Set down the listing below verbatim, but only from its first line through the line containing "from mathutils import".

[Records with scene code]
━━━━━━━━
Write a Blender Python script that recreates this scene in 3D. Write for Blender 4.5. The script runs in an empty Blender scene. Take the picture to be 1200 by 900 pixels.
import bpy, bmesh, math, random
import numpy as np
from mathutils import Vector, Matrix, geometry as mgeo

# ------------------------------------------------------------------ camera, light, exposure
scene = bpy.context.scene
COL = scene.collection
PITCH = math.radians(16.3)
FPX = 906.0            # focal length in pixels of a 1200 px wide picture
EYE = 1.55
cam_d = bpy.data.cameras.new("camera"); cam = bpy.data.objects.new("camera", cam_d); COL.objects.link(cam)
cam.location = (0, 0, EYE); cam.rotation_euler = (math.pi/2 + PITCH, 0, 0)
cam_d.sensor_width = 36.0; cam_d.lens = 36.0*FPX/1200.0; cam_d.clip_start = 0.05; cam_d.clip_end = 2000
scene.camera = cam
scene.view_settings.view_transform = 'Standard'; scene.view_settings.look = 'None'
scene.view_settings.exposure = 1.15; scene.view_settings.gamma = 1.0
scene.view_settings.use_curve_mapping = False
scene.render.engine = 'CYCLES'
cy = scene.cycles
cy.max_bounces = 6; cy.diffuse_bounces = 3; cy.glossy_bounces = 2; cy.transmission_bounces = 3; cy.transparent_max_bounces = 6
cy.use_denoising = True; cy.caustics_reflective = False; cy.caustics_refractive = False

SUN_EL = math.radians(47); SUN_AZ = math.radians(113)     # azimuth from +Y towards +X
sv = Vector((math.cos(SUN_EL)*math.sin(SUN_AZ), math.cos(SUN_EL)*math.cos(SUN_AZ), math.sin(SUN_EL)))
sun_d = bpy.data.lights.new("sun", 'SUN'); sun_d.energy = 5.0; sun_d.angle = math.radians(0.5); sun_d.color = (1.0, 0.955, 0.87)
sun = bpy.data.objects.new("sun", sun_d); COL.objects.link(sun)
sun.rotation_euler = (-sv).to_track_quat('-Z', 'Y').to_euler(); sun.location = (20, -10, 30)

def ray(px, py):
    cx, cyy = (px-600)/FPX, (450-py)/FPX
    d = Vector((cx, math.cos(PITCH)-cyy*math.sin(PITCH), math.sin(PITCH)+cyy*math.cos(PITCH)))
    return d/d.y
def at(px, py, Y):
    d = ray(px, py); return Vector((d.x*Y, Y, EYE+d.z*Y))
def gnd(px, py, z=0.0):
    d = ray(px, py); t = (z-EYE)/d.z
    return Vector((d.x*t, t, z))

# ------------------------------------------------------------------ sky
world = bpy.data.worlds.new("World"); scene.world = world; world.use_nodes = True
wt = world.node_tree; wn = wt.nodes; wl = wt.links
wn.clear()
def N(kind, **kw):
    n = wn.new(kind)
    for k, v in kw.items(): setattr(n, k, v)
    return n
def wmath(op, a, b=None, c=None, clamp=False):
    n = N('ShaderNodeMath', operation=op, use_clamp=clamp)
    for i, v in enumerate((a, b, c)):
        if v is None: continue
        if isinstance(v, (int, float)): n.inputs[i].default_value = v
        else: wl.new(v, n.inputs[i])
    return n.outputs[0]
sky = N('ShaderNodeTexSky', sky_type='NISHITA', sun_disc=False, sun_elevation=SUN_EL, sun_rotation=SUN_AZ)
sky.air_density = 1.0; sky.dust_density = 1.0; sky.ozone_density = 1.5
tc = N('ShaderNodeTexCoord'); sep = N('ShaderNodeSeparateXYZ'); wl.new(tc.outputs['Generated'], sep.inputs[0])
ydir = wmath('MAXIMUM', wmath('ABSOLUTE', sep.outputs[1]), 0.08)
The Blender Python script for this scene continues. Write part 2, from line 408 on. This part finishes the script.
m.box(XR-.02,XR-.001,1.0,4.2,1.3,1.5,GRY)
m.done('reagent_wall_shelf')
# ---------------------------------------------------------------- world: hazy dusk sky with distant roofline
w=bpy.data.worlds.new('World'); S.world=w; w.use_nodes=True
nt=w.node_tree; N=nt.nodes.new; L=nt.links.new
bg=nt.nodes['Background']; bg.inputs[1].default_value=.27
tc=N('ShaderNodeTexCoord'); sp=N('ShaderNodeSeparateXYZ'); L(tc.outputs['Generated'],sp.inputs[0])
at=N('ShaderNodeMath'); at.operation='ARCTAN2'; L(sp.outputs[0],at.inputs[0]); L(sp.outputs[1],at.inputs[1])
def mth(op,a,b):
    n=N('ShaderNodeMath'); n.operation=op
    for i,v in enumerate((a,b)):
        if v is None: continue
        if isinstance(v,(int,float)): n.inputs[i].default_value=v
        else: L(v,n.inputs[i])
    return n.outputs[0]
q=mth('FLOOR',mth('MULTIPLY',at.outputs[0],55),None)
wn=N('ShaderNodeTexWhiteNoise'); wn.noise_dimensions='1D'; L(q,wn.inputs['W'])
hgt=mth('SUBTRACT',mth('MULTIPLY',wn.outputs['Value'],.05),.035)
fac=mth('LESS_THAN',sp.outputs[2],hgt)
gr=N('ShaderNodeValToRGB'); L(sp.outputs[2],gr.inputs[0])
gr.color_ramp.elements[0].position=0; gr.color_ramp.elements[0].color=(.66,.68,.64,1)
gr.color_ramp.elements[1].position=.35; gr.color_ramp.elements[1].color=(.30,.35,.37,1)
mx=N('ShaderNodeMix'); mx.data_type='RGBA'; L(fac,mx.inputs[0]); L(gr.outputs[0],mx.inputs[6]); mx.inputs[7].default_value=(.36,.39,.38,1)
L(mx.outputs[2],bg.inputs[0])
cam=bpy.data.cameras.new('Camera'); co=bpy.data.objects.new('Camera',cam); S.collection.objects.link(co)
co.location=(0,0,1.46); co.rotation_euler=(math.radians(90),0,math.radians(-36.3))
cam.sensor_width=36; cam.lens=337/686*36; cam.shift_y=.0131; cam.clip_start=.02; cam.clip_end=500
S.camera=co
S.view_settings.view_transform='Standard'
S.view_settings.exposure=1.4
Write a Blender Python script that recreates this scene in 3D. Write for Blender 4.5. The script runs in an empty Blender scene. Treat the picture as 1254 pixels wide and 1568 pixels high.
━━━━━━━━
### [Result of this task]
Write a Blender Python script that recreates this scene in 3D. Write for Blender 4.5. The script runs in an empty Blender scene. Take the picture to be 1200 by 900 pixels.
import bpy, bmesh, math, random
import numpy as np
from mathutils import Vector, Matrix, geometry as mgeo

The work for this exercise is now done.